Nosso encontro pessoal com Deus no trabalho

A dimensão mais evidente é a espiritual, pois se concentra em viver o trabalho com amor, como lugar de encontro com meu Pai Deus, procurando apresentar-lhe uma oferenda agradável[1],unida ao sacrifício do Filho na cruz que se atualiza em cada celebração da Missa[2]. Trata-se de buscar, de modo ativo, fazer juntos a tarefa, por Cristo, com Cristo e em Cristo[3],como ocasião de serviço, um serviço direto – como é o caso de tantas profissões: cozinheiros, entregadores, professores, psicólogos – ou indireto, porque todo trabalho é serviço à sociedade. Isto se estende às ações concretas de todo o dia até chegar a fazer, como ensinava São Josemaria, da mesa de estudo, do escritório, da cátedra, da oficina ou do campo, um altar no qual Deus nos espera cada dia[4], onde vamos depositando, uma após outra, as horas de nossa existência.

A dimensão espiritual significa também, por nossa parte, o esforço para não esquecer que o importante em nosso trabalho não é o que nós fazemos, e sim o que Deus realiza através de nós. Levantamos muitas vezes o coração para glorificar, agradecer, pedir perdão e pedir ajuda a Deus em correspondência com os fins da Missa (adoração, ação de graças, reparação e petição[5]). E nos damos conta de que Deus nos vê, nos ouve e nos sorri, pois contempla o esforço que fazemos para amá-lo.

A perseverança no trabalho implica cansaço, fadiga; uma fadiga física para quem trabalha no setor da construção ou esculpindo uma obra de arte, uma fadiga mental para quem perscruta uma tela para criar um novo algoritmo ou deve atender com amabilidade o passageiro seguinte.

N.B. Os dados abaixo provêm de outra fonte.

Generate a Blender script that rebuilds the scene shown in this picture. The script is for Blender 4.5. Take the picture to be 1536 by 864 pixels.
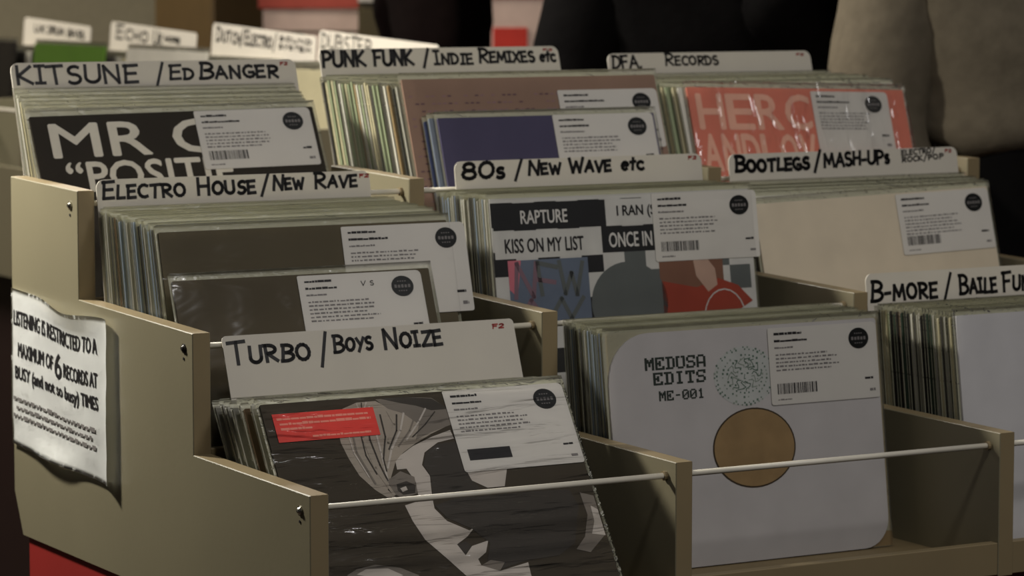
import bpy, bmesh, math, random
from mathutils import Vector, Matrix, noise
random.seed(7)
for _o in list(bpy.data.objects): bpy.data.objects.remove(_o)
S = bpy.context.scene
COL = S.collection
PI = math.pi

# ------------------------------------------------------------------ camera, light, exposure
cam_d = bpy.data.cameras.new('camera'); cam = bpy.data.objects.new('camera', cam_d); COL.objects.link(cam)
CAM = Vector((-1.3604, -2.7918, 0.5182))
YAW, PITCH = 0.51792, 0.10008
cam.location = CAM
cam.rotation_euler = (PI/2 - PITCH, 0, -YAW)
cam_d.sensor_width = 36.0
cam_d.lens = 36.0*4751.13/1536.0
cam_d.clip_start = 0.05
cam_d.dof.use_dof = True
cam_d.dof.focus_distance = 3.30
cam_d.dof.aperture_fstop = 9.0
S.camera = cam

world = bpy.data.worlds.new('world'); S.world = world; world.use_nodes = True
wn = world.node_tree.nodes['Background']
wn.inputs[0].default_value = (0.92, 0.90, 0.86, 1); wn.inputs[1].default_value = 0.035

def area(name, loc, target, size, power, color):
    d = bpy.data.lights.new(name, 'AREA'); d.energy = power; d.color = color; d.shape = 'RECTANGLE'; d.size = size[0]; d.size_y = size[1]
    o = bpy.data.objects.new(name, d); COL.objects.link(o); o.location = loc
    o.rotation_euler = (Vector(target)-Vector(loc)).to_track_quat('-Z', 'Y').to_euler()
    return o
# ceiling lamp behind and to the left of the racks: lights the left panel, the sleeve tops and throws the diagonal shadows
area('ceiling_lamp_back', (-0.44, 1.13, 0.86), (0.3, 0.35, 0), (0.12, 0.12), 24, (1.0, 0.95, 0.84))
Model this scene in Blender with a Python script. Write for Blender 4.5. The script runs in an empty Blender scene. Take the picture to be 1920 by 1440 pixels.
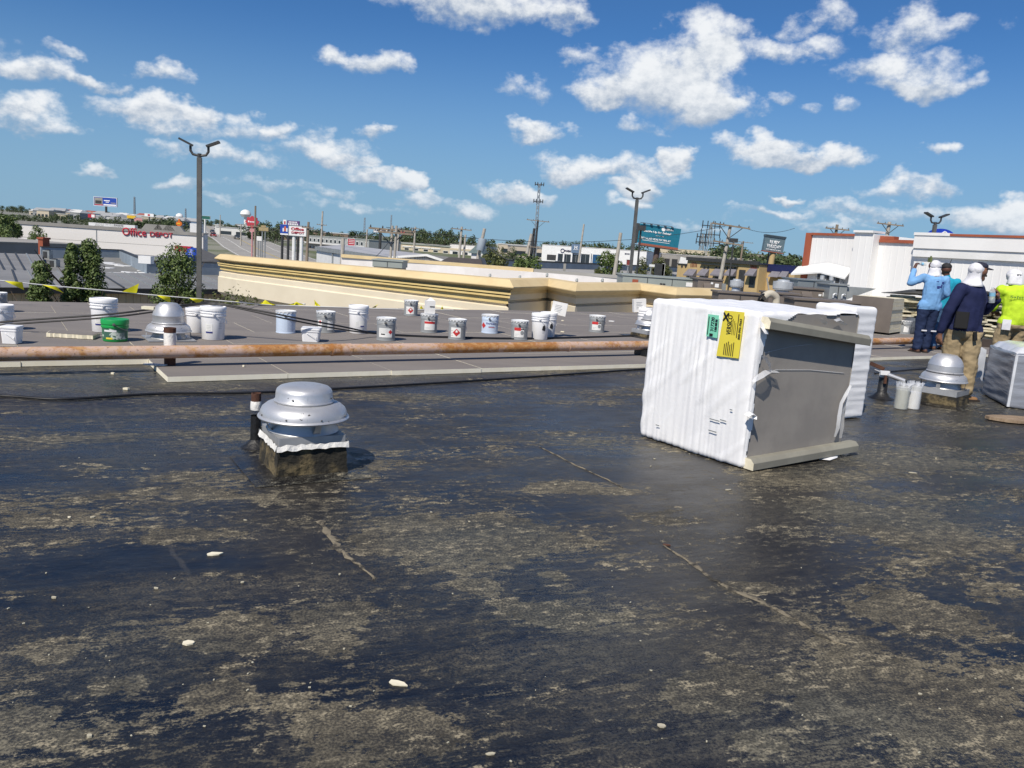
import bpy, bmesh, math, random
import numpy as np
from mathutils import Vector, Matrix, noise as mnoise

random.seed(7)
S = bpy.context.scene
COL = S.collection
R = math.radians

# ---------------------------------------------------------------- camera
F_PX, PITCH, ROLL, EYE = 1500.0, R(9.7), R(4.0), 1.55
FWD = Vector((0, math.cos(PITCH), -math.sin(PITCH)))
_up = Vector((0, math.sin(PITCH), math.cos(PITCH)))
_rt = Vector((1, 0, 0))
RGT = _rt * math.cos(ROLL) + _up * math.sin(ROLL)
UPV = -_rt * math.sin(ROLL) + _up * math.cos(ROLL)
cam_d = bpy.data.cameras.new('camera')
cam = bpy.data.objects.new('camera', cam_d)
COL.objects.link(cam)
cam_d.sensor_width = 36.0
cam_d.lens = F_PX / 1920 * 36.0
cam_d.clip_start, cam_d.clip_end = 0.05, 30000
m = Matrix.Identity(4)
for i in range(3):
    m[i][0], m[i][1], m[i][2] = RGT[i], UPV[i], -FWD[i]
m[2][3] = EYE
cam.matrix_world = m
S.camera = cam


def ray(px, py):
    return FWD * F_PX + RGT * (px - 960) - UPV * (py - 720)


def G(px, py, z=0.0):
    "point of the horizontal plane z that the photo shows at this pixel"
    d = ray(px, py)
    t = (z - EYE) / d.z
    return Vector((0, 0, EYE)) + d * t


def at(px, py, Y):
    d = ray(px, py)
    return Vector((0, 0, EYE)) + d * (Y / d.y)


# ---------------------------------------------------------------- light
SUN_EL, SUN_AZ = R(49), R(206)          # azimuth clockwise from +Y
sun_vec = Vector((math.sin(SUN_AZ) * math.cos(SUN_EL), math.cos(SUN_AZ) * math.cos(SUN_EL), math.sin(SUN_EL)))
sd = bpy.data.lights.new('sun', 'SUN')
sd.energy, sd.angle, sd.color = 4.5, R(0.53), (1.0, 0.925, 0.81)
so = bpy.data.objects.new('sun', sd)
COL.objects.link(so)
so.rotation_euler = sun_vec.to_track_quat('Z', 'Y').to_euler()
so.location = (-20, -20, 40)
S.view_settings.view_transform = 'Standard'
S.view_settings.look = 'None'
S.view_settings.gamma = 1
S.view_settings.exposure = 0.14
S.view_settings.use_curve_mapping = False
try:
    S.cycles.max_bounces = 5
    S.cycles.use_denoising = True
    S.cycles.caustics_reflective = False
    S.cycles.caustics_refractive = False
except Exception:
    pass


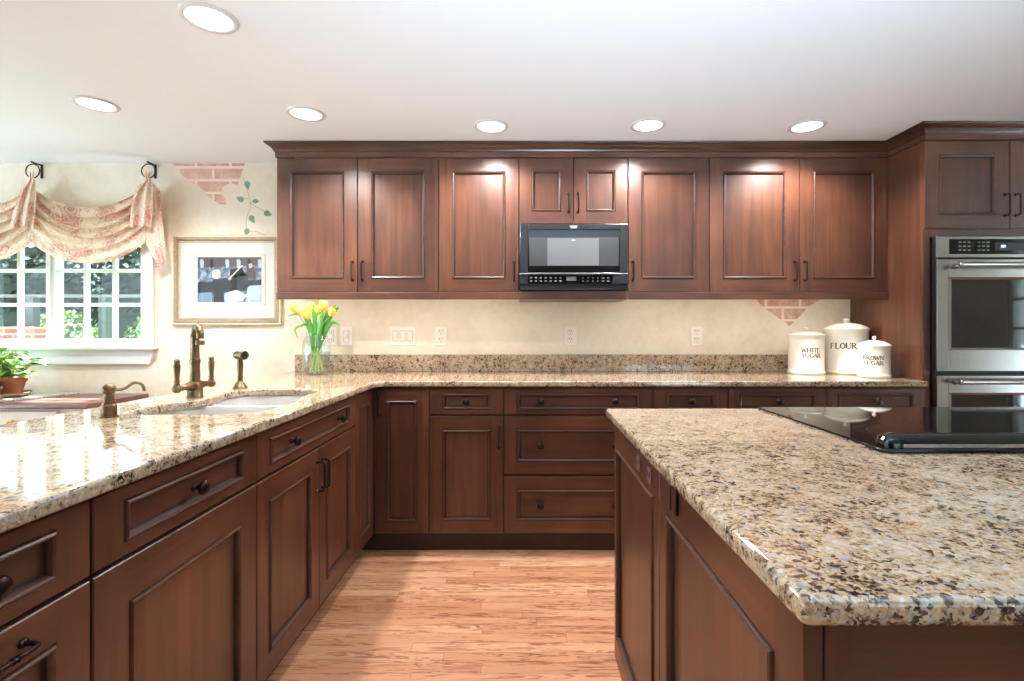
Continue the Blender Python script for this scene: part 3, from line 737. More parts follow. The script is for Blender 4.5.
slab_mesh('flange', [rrect(KX0-.012-cx, KX1-cx, -.042, .03, .012, 4)], .0005, .009, 'black_gloss', .003, t)
b = MB()
prof = []
for i in range(13):
    a = PI*i/12; prof.append((-.026*math.cos(a), .012+.026*math.sin(a)))
pts = [(-.026, .009)]+prof+[(.026, .009)]
xs = [(KX0+.008-cx, .55), (KX0+.012-cx, .8), (KX0+.022-cx, .95), (KX0+.036-cx, 1.0), (KX1-.036-cx, 1.0), (KX1-.012-cx, .8), (KX1-.008-cx, .55)]
rows = [[(x_, y_*k, .009+(z_-.009)*k) for y_, z_ in pts] for x_, k in xs]
n_ = len(pts)
for j in range(len(rows)-1):
    for i in range(n_-1): b.add([rows[j][i], rows[j+1][i], rows[j+1][i+1], rows[j][i+1]], [(0, 1, 2, 3)], 'black_gloss', True)
b.add(rows[0], [tuple(range(n_))], 'black_gloss'); b.add(rows[-1], [tuple(reversed(range(n_)))], 'black_gloss')
b.build('bar', t)
MB().box(KX0+.04-cx, KX1-.04-cx, -.032, -.0265, .0095, .018, 'silver').build('trim_strip', t, bevel=.001)

# ---- tall oven cabinet
t = thing('oven_cabinet', ((TX+TXR)/2, TY, 0), 'tall cherry cabinet around the double wall oven with two doors on top', 'cabinet')
cx = (TX+TXR)/2; hw = (TXR-TX)/2
OX0, OX1 = 2.169-cx, 2.948-cx; OZ0, OZ1 = .395, 1.677
b = MB()
b.box(-hw, -hw+.02, .02, D-TY-.002, .0, UZ1, 'cherry_upright').box(hw-.02, hw, .02, D-TY-.002, .0, UZ1, 'cherry_upright')
b.box(-hw+.02, hw-.02, .60, D-TY-.002, .1, UZ1, 'cherry_upright').box(-hw+.02, hw-.02, .021, .60, OZ1+.03, UZ1, 'cherry_upright').box(-hw+.02, hw-.02, .021, .60, .1, OZ0-.012, 'cherry_upright')
b.build('carcass', t)
b = MB(); b.box(-hw, OX0-.004, 0, .02, .1, UZ1, 'cherry_upright').box(OX1+.004, hw, 0, .02, .1, UZ1, 'cherry_upright').box(OX0-.004, OX1+.004, 0, .02, OZ1+.004, UZ1, 'cherry_level').box(OX0-.004, OX1+.004, 0, .02, OZ0-.1, OZ0-.004, 'cherry_level')
b.build('face_frame', t, bevel=.0015)
UD0, UD1 = Z(228.7, 2.72), UZ1-.002
for s_ in (-1, 1):
    a, c_ = (-hw-.006, 0) if s_ < 0 else (0, hw)
    d_ = front('door', t, a+G, c_-G, UD0, UD1, .072, .072); d_.location.y = -.0205; pull(d_, .026 if s_ > 0 else c_-a-.03, .125, .11)
d_ = front('drawer', t, -hw+.002+G, hw-.002-G, .11, OZ0-.06, .07, .065, True); d_.location.y = -.0205
knob(d_, .25, .11); knob(d_, .64, .11)
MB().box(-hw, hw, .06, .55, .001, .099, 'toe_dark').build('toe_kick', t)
# ---- double oven
t = thing('double_oven', (cx, TY, OZ0), 'stainless double wall oven with bar handles and dark glass doors', 'oven')
OH = OZ1-OZ0; ow0, ow1 = OX0, OX1
MB().box(ow0+.006, ow1-.006, -.008, .55, .004, OH-.004, 'black_matte').build('body', t)
zc = Z(257, 2.69)-OZ0
MB().box(ow0+.006, ow1, -.03, -.009, zc, OH, 'steel').build('control_panel', t, bevel=.003)
b = MB().box(ow0+.075, ow1-.075, -.0325, -.0305, zc+.018, OH-.014, 'black_gloss'); cg_ = b.build('control_glass', t, bevel=.001)
b = MB().box(.11-.2, .28-.2, -.0335, -.0327, zc+.038, OH-.034, 'mw_grey'); b.build('display', cg_)
for gx in (ow0+.145, ow0+.245, ow1-.245, ow1-.145):
    for i in range(3):
        for j in range(3): MB().box(gx+i*.024-.024, gx+i*.024-.010, -.0333, -.0327, zc+.036+j*.021, zc+.0415+j*.021, 'button_white').build('key', cg_)
b = MB().box(-.06, -.035, -.0341, -.0336, zc+.052, zc+.066, 'display_glow'); b.build('clock', cg_)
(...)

A formação espiritual ajuda a encarar este esforço como uma oportunidade de estar mais perto de Cristo, que carregou sobre si nossas misérias[6], mais perto de Deus Redentor. Em suma, o trabalho santificado (por Cristo, com Cristo e em Cristo) nasce do amor, manifesta o amor e se ordena ao amor[7].O amor de Cristo ao Pai e a nós – seus irmãos, os homens – é princípio vivificador e unificador de toda sua atividade e missão; e também o é de nosso trabalho, quando cuidamos do mundo e dos outros, tentando imitar a Jesus, fazendo-nos um com Ele.

A compreensão intelectual do sentido do trabalho.

Se tivéssemos que definir o que dá sentido à nossa existência, o que nos configura como pessoas, o que nos encaixa no mundo, um dos aspectos que sublinharíamos é nosso trabalho. Mesmo se aquele que estamos realizando agora não for “o trabalho dos meus sonhos”. Por contraste, como seria nossa vida sem trabalhar? A vocação que Deus nos dá é muito formosa: criar, recriar, trabalhar, indicava o Papa Francisco; o trabalho envolve o homem em tudo: em seu pensamento, em sua ação, em tudo[8].Este papel fundamental do trabalho na hora de dar sentido à nossa existência, requer um aprofundamento do ponto de vista filosófico e teológico. É esta a formação de que necessitamos do ponto de vista intelectual: quanto mais compreendermos esta realidade – que Deus tomou o homem e o colocou no jardim do Éden para que o trabalhasse e o guardasse[9],quer dizer, o sentido vocacional do trabalho humano – mais entenderemos a dignidade que ela traz consigo, porque nos faz parecer-nos com Deus, manifesta nosso ser à sua imagem e semelhança[10].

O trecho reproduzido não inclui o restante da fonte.